If each person paid $9 for a total of $27, and the bellhop has $2, for a total of $29, where’s the other dollar?
Took me a while Wade but I finally got it. Each person paid $9 for a total of $27. But the bellhop’s $2 comes out of that $27, leaving $25 for the hotel. There never was a total of $29, so the problem as stated actually contains a lie, or at least a deliberate misdirection.
Ad,
Got it. (both anwers!) It’s a misdiretion. I’m thinking this is why people confuse the Monty Hall problem. They think the question is “what is the probability the prize is in one of two doors, the one you have already chosen, and another door.” The actual qestion is: “what is the probability the prize is behind one of 3 doors conditioned under the following rules…”
Probability and statistics don’t apply to single events. You either pick the right door or you don’t.Switching doesn’t help. When you say your chances improve by switching that is taken from information about multiple tries. If you were on Monte Hall every week for a year then you would probably win more times than not if you switch. However you could lose 10 times in a row just as you could flip a coin and get tails 10 times in a row. I understand why statistically you would win 2 out of three time in multiple attempts. But this doesn’t apply to a single event. You either win or you lose. If you switch and lose or don’t switch and win, how does knowing the statistics help you?
What you said, Rodney, is false. Probability does apply to single events. At least, if you think about probability logically, the way we have analyzed the problem here.

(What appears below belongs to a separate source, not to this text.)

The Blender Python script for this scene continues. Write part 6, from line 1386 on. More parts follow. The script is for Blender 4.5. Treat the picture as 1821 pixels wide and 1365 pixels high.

In classical frequentist statistics, it’s true that you cannot think of any number of events less than the limit, which is to say, infinite numbers of them. But since we’ve not yet—none of us—ever seen an infinite number of events, we’ll never be able to verify any frequentist claim. There is quite a large, and growing very quickly, number of us who reject frequentist philosophy and instead use probability in its logical sense. Have a look around for some other articles on the subject.
Gist is, since probability can apply to single events, we can use probability to analyze this problem.